• _WHAT IS REQUIRED_: Copy out each line below exactly as it appears.

Items from a data source:
-------

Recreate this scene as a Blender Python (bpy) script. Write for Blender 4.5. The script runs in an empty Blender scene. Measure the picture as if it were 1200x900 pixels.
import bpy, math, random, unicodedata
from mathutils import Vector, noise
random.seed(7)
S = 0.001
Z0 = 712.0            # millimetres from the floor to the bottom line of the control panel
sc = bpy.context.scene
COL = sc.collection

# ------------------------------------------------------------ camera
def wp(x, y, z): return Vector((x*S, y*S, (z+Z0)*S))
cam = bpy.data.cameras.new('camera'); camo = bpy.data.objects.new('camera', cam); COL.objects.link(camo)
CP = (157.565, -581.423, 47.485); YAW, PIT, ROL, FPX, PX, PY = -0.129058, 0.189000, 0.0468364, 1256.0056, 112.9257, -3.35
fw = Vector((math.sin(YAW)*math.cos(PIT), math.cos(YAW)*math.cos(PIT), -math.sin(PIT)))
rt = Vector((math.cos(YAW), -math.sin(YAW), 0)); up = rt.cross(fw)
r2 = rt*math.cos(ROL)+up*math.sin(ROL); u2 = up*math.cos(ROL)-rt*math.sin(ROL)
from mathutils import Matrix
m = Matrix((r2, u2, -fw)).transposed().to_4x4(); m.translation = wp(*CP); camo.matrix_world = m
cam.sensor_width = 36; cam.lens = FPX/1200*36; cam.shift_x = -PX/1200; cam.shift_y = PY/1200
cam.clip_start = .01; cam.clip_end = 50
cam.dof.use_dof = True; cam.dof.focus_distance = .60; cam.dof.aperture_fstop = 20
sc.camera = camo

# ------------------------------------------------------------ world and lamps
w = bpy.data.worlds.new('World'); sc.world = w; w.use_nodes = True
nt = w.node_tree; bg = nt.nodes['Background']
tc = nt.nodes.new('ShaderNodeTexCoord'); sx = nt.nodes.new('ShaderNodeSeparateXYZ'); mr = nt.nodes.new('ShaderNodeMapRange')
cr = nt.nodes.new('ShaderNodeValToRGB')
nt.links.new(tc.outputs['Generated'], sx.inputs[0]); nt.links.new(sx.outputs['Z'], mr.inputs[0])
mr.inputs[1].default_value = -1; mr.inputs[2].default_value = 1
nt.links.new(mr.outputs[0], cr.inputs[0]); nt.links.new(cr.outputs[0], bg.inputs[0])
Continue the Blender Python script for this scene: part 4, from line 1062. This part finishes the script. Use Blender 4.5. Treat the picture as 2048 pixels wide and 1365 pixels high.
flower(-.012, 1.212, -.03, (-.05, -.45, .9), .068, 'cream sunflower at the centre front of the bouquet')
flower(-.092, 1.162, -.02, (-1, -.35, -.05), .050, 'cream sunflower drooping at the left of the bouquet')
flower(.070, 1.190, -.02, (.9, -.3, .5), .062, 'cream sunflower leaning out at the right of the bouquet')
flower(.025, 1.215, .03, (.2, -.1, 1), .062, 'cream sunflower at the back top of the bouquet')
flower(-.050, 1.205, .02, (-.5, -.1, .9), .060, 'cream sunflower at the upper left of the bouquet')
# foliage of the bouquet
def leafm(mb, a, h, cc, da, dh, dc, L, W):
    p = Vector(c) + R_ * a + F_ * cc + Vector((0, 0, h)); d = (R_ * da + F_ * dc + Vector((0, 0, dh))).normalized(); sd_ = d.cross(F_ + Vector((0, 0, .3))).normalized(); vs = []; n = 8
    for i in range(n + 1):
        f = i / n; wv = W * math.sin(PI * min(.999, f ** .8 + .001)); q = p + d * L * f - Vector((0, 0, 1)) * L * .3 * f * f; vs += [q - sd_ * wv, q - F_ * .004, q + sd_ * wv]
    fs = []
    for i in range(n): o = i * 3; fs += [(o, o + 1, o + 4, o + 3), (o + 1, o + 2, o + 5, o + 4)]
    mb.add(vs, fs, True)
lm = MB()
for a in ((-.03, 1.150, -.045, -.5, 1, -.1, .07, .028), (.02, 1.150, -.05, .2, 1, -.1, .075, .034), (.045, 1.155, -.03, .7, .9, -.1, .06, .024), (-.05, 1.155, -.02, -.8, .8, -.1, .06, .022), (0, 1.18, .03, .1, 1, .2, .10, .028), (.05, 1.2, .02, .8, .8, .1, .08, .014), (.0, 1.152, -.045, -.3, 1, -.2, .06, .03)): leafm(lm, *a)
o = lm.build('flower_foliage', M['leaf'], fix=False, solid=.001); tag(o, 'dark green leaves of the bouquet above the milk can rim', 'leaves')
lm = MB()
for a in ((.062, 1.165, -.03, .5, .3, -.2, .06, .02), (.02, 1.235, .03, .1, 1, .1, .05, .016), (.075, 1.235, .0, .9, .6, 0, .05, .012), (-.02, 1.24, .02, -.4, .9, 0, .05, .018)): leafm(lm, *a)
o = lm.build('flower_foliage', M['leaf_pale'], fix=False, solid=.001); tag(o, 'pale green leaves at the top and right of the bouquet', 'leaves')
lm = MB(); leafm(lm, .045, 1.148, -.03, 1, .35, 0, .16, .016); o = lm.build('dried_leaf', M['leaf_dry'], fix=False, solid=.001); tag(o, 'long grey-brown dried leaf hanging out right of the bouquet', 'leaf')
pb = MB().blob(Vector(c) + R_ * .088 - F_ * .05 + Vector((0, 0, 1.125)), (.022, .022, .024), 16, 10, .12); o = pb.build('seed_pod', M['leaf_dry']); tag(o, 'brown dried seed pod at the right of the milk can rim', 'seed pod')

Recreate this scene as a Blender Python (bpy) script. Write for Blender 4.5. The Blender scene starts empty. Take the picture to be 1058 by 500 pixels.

-------

• _RESULT_:
Recreate this scene as a Blender Python (bpy) script. Write for Blender 4.5. The script runs in an empty Blender scene. Measure the picture as if it were 1200x900 pixels.
import bpy, math, random, unicodedata
from mathutils import Vector, noise
random.seed(7)
S = 0.001
Z0 = 712.0            # millimetres from the floor to the bottom line of the control panel
sc = bpy.context.scene
COL = sc.collection

# ------------------------------------------------------------ camera
def wp(x, y, z): return Vector((x*S, y*S, (z+Z0)*S))
cam = bpy.data.cameras.new('camera'); camo = bpy.data.objects.new('camera', cam); COL.objects.link(camo)
CP = (157.565, -581.423, 47.485); YAW, PIT, ROL, FPX, PX, PY = -0.129058, 0.189000, 0.0468364, 1256.0056, 112.9257, -3.35
fw = Vector((math.sin(YAW)*math.cos(PIT), math.cos(YAW)*math.cos(PIT), -math.sin(PIT)))
rt = Vector((math.cos(YAW), -math.sin(YAW), 0)); up = rt.cross(fw)
r2 = rt*math.cos(ROL)+up*math.sin(ROL); u2 = up*math.cos(ROL)-rt*math.sin(ROL)
from mathutils import Matrix
m = Matrix((r2, u2, -fw)).transposed().to_4x4(); m.translation = wp(*CP); camo.matrix_world = m
cam.sensor_width = 36; cam.lens = FPX/1200*36; cam.shift_x = -PX/1200; cam.shift_y = PY/1200
cam.clip_start = .01; cam.clip_end = 50
cam.dof.use_dof = True; cam.dof.focus_distance = .60; cam.dof.aperture_fstop = 20
sc.camera = camo

# ------------------------------------------------------------ world and lamps
w = bpy.data.worlds.new('World'); sc.world = w; w.use_nodes = True
nt = w.node_tree; bg = nt.nodes['Background']
tc = nt.nodes.new('ShaderNodeTexCoord'); sx = nt.nodes.new('ShaderNodeSeparateXYZ'); mr = nt.nodes.new('ShaderNodeMapRange')
cr = nt.nodes.new('ShaderNodeValToRGB')
nt.links.new(tc.outputs['Generated'], sx.inputs[0]); nt.links.new(sx.outputs['Z'], mr.inputs[0])
mr.inputs[1].default_value = -1; mr.inputs[2].default_value = 1
nt.links.new(mr.outputs[0], cr.inputs[0]); nt.links.new(cr.outputs[0], bg.inputs[0])
Continue the Blender Python script for this scene: part 4, from line 1062. This part finishes the script. Use Blender 4.5. Treat the picture as 2048 pixels wide and 1365 pixels high.
flower(-.012, 1.212, -.03, (-.05, -.45, .9), .068, 'cream sunflower at the centre front of the bouquet')
flower(-.092, 1.162, -.02, (-1, -.35, -.05), .050, 'cream sunflower drooping at the left of the bouquet')
flower(.070, 1.190, -.02, (.9, -.3, .5), .062, 'cream sunflower leaning out at the right of the bouquet')
flower(.025, 1.215, .03, (.2, -.1, 1), .062, 'cream sunflower at the back top of the bouquet')
flower(-.050, 1.205, .02, (-.5, -.1, .9), .060, 'cream sunflower at the upper left of the bouquet')
# foliage of the bouquet
def leafm(mb, a, h, cc, da, dh, dc, L, W):
    p = Vector(c) + R_ * a + F_ * cc + Vector((0, 0, h)); d = (R_ * da + F_ * dc + Vector((0, 0, dh))).normalized(); sd_ = d.cross(F_ + Vector((0, 0, .3))).normalized(); vs = []; n = 8
    for i in range(n + 1):
        f = i / n; wv = W * math.sin(PI * min(.999, f ** .8 + .001)); q = p + d * L * f - Vector((0, 0, 1)) * L * .3 * f * f; vs += [q - sd_ * wv, q - F_ * .004, q + sd_ * wv]
    fs = []
    for i in range(n): o = i * 3; fs += [(o, o + 1, o + 4, o + 3), (o + 1, o + 2, o + 5, o + 4)]
    mb.add(vs, fs, True)
lm = MB()
for a in ((-.03, 1.150, -.045, -.5, 1, -.1, .07, .028), (.02, 1.150, -.05, .2, 1, -.1, .075, .034), (.045, 1.155, -.03, .7, .9, -.1, .06, .024), (-.05, 1.155, -.02, -.8, .8, -.1, .06, .022), (0, 1.18, .03, .1, 1, .2, .10, .028), (.05, 1.2, .02, .8, .8, .1, .08, .014), (.0, 1.152, -.045, -.3, 1, -.2, .06, .03)): leafm(lm, *a)
o = lm.build('flower_foliage', M['leaf'], fix=False, solid=.001); tag(o, 'dark green leaves of the bouquet above the milk can rim', 'leaves')
lm = MB()
for a in ((.062, 1.165, -.03, .5, .3, -.2, .06, .02), (.02, 1.235, .03, .1, 1, .1, .05, .016), (.075, 1.235, .0, .9, .6, 0, .05, .012), (-.02, 1.24, .02, -.4, .9, 0, .05, .018)): leafm(lm, *a)
o = lm.build('flower_foliage', M['leaf_pale'], fix=False, solid=.001); tag(o, 'pale green leaves at the top and right of the bouquet', 'leaves')
lm = MB(); leafm(lm, .045, 1.148, -.03, 1, .35, 0, .16, .016); o = lm.build('dried_leaf', M['leaf_dry'], fix=False, solid=.001); tag(o, 'long grey-brown dried leaf hanging out right of the bouquet', 'leaf')
pb = MB().blob(Vector(c) + R_ * .088 - F_ * .05 + Vector((0, 0, 1.125)), (.022, .022, .024), 16, 10, .12); o = pb.build('seed_pod', M['leaf_dry']); tag(o, 'brown dried seed pod at the right of the milk can rim', 'seed pod')

Recreate this scene as a Blender Python (bpy) script. Write for Blender 4.5. The Blender scene starts empty. Take the picture to be 1058 by 500 pixels.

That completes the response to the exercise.